Dit bizarre gebouw, station en waterpomp aan elkaar geklonken, vandaag een woonhuis, stond in functie van de lokwissel op deze plek, allicht om losse heen- en terugritten te vermijden naar de stelplaats Casteau, zo’n 6 km daarvandaan.
|
|
Quiévrain
We hebben lang getwijfeld of dit nu een stelplaats was, of niet. Neen dus, te oordelen naar het sporenplan dat we onlangs te zien kregen. Toch had Quiévrain een internationale draaischijf kunnen zijn van het lokale net, met buurtlijnen uit Roisin, Valenciennes, Montroeul en Dour/Mons. Deze laatste was elektrisch en kwam er pas in 1949. Ook de Franse lijn uit Valenciennes werd later elektrisch, maar ditmaal niet verder dan de grenspost.

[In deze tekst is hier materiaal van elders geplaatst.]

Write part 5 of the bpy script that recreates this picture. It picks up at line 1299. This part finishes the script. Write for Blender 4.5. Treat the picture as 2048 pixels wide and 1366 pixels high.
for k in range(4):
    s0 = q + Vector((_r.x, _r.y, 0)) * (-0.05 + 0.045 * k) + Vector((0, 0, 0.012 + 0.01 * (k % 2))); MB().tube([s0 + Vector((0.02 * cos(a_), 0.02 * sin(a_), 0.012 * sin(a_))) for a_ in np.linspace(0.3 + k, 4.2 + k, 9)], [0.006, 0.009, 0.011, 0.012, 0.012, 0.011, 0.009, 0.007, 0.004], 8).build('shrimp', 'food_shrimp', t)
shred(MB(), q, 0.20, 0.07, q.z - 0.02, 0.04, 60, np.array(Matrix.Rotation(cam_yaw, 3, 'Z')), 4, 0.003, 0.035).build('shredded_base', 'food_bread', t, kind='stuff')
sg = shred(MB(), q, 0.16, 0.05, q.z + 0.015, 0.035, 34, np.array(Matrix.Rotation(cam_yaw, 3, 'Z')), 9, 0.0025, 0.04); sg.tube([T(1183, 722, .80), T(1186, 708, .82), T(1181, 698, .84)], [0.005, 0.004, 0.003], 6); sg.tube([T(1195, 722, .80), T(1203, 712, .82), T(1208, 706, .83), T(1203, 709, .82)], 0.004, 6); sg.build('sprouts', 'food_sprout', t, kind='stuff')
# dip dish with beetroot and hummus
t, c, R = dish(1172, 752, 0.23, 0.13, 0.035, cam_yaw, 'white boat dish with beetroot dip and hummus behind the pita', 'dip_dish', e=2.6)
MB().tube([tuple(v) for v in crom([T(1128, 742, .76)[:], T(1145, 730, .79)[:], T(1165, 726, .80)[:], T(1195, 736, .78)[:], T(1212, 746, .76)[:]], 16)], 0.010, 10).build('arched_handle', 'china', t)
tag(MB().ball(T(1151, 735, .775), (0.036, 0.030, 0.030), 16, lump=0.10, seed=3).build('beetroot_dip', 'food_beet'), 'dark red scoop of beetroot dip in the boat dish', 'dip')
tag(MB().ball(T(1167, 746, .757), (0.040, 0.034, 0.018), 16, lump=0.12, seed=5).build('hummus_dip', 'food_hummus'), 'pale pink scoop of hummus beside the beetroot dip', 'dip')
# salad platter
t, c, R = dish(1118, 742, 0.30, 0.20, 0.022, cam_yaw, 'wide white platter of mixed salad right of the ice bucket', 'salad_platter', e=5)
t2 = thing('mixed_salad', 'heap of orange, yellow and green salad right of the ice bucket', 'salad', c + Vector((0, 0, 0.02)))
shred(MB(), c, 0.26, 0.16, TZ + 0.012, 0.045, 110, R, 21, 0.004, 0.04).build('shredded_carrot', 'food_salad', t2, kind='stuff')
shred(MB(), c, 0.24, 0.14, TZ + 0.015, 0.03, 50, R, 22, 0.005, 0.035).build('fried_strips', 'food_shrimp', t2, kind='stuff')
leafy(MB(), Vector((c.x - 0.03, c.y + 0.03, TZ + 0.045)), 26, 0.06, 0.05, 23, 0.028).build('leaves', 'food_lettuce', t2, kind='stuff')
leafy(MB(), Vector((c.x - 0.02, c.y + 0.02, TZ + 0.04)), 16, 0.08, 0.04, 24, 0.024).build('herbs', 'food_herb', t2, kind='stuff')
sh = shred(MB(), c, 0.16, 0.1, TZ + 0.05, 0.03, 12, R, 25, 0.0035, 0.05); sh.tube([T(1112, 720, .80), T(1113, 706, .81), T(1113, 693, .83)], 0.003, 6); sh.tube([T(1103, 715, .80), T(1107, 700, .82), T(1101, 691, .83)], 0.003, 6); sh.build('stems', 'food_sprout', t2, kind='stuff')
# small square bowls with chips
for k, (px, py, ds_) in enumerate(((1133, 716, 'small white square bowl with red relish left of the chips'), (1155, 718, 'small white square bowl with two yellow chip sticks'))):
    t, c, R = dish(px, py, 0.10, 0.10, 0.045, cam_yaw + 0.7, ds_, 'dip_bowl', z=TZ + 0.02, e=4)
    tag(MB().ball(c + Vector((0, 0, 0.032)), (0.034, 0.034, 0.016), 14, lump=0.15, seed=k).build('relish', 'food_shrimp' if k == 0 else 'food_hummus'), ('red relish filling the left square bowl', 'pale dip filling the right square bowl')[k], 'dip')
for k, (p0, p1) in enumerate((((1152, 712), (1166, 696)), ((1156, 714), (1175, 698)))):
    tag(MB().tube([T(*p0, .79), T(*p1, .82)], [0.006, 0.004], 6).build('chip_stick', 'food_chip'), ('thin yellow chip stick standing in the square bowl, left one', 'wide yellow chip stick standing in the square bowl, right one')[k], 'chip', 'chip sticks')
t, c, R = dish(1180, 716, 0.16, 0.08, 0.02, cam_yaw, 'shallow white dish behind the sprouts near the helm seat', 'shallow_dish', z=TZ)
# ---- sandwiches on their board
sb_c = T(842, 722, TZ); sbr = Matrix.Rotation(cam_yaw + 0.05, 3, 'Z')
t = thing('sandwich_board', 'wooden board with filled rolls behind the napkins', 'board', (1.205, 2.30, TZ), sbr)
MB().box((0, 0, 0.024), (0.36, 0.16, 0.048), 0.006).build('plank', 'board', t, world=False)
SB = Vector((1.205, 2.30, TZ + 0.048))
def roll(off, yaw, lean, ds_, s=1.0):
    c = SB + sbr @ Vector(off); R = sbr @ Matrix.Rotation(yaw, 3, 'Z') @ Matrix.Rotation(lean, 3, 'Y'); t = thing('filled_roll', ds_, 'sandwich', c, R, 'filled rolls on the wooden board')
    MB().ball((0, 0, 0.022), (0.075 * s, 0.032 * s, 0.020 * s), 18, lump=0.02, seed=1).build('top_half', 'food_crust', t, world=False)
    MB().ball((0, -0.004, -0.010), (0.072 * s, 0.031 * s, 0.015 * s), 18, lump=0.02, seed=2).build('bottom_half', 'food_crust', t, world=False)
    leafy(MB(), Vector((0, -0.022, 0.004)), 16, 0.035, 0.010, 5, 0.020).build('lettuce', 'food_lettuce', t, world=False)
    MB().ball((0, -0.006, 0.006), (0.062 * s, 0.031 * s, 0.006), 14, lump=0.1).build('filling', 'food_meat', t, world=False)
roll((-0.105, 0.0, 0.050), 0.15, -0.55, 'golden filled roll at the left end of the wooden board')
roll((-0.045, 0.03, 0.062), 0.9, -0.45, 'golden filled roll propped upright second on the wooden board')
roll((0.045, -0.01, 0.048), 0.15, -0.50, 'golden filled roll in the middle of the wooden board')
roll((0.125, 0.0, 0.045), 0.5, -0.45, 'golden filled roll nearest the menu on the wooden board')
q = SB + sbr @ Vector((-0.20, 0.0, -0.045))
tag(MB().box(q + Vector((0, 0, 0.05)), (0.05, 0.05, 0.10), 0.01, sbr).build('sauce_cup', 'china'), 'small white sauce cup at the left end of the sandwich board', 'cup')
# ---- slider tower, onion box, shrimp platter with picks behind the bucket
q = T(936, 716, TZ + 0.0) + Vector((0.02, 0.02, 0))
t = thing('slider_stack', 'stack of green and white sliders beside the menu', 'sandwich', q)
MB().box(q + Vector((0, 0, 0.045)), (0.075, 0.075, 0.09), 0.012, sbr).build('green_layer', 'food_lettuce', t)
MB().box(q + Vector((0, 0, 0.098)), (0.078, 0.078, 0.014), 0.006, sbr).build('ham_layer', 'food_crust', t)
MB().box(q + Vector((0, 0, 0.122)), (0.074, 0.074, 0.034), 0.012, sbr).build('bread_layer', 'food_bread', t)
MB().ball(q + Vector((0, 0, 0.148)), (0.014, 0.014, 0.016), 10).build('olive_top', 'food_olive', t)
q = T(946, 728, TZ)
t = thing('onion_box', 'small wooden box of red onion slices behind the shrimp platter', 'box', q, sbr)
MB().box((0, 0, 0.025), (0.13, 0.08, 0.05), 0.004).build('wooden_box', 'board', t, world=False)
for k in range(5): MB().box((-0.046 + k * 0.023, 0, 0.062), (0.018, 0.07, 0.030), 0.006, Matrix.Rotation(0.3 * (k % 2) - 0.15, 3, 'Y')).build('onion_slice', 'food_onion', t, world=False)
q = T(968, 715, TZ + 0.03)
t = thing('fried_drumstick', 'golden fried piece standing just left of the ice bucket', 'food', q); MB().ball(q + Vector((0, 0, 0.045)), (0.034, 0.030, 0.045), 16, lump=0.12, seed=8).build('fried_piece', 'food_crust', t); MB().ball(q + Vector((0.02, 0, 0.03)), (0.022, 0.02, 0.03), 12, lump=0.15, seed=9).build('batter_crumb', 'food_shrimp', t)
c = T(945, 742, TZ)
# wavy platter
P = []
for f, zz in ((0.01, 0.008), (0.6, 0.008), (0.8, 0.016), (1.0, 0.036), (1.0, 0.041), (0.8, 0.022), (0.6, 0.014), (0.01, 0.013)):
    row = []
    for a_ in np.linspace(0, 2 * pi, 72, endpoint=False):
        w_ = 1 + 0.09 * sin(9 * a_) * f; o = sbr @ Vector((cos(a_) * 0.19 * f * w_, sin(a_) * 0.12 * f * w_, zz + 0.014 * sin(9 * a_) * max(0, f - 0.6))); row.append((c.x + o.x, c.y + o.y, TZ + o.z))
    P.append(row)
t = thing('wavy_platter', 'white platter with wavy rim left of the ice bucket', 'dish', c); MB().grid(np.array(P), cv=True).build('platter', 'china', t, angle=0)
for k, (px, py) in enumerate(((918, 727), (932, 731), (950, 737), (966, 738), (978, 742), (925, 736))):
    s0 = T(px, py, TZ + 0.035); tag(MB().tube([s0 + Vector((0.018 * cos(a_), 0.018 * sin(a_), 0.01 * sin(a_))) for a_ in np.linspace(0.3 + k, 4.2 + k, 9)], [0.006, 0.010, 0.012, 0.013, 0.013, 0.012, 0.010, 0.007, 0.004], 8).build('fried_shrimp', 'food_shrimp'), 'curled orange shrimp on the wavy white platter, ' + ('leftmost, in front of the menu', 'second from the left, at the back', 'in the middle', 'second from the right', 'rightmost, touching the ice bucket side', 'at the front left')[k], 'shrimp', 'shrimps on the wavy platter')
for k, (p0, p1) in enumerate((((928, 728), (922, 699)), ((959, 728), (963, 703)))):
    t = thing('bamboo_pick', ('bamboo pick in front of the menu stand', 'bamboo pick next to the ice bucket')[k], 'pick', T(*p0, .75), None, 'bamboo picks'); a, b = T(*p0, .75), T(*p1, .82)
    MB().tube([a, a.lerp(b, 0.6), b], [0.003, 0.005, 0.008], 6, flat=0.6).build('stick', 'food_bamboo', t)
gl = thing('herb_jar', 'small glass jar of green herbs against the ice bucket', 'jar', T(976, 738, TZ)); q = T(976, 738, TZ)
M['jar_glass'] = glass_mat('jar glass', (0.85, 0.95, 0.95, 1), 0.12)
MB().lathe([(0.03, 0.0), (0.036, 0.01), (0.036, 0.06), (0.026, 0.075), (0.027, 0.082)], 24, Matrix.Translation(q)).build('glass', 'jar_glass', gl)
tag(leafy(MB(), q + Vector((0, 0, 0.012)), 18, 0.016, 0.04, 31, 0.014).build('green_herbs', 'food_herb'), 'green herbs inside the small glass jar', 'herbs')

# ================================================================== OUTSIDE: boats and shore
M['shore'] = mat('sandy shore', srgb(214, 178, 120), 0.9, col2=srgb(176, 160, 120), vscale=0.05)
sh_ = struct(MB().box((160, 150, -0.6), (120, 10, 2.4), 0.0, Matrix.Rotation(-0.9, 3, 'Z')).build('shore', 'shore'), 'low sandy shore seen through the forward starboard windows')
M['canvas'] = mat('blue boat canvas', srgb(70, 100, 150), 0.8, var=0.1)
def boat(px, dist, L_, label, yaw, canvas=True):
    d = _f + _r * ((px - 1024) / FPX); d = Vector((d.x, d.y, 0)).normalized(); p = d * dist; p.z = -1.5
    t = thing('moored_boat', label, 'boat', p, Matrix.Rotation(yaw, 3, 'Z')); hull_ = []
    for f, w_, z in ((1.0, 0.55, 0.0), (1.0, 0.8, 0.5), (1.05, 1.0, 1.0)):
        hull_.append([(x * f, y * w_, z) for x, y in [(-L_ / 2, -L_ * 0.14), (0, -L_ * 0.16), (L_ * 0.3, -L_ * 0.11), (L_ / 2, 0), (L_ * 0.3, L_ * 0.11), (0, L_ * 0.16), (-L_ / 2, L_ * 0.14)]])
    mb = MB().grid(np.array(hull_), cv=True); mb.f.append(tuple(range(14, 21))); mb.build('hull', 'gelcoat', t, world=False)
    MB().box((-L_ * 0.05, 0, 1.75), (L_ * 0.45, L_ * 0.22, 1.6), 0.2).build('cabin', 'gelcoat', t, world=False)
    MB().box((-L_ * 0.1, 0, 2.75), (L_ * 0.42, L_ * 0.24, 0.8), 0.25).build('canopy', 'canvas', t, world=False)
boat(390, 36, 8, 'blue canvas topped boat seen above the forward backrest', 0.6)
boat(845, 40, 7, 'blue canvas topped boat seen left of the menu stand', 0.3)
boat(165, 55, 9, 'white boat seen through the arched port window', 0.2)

Die uit Roisin – waar ook de stelplaats lag – was de eerste, en het is dan ook voor de stoomloks van toen dat het oorspronkelijke waterreservoir naast het station later vervangen werd door het standaardgebouwtje, zoals die zowat overal op het buurtnet te vinden was. Mogelijk was Quiévrain dan toch bestemd om ooit een stelplaats te worden, zij het dan voor de nieuwe lijn naar Quevaucamps en Mainvault, al is deze niet verder geraakt dan Montroeul – of was het Pommeroeul?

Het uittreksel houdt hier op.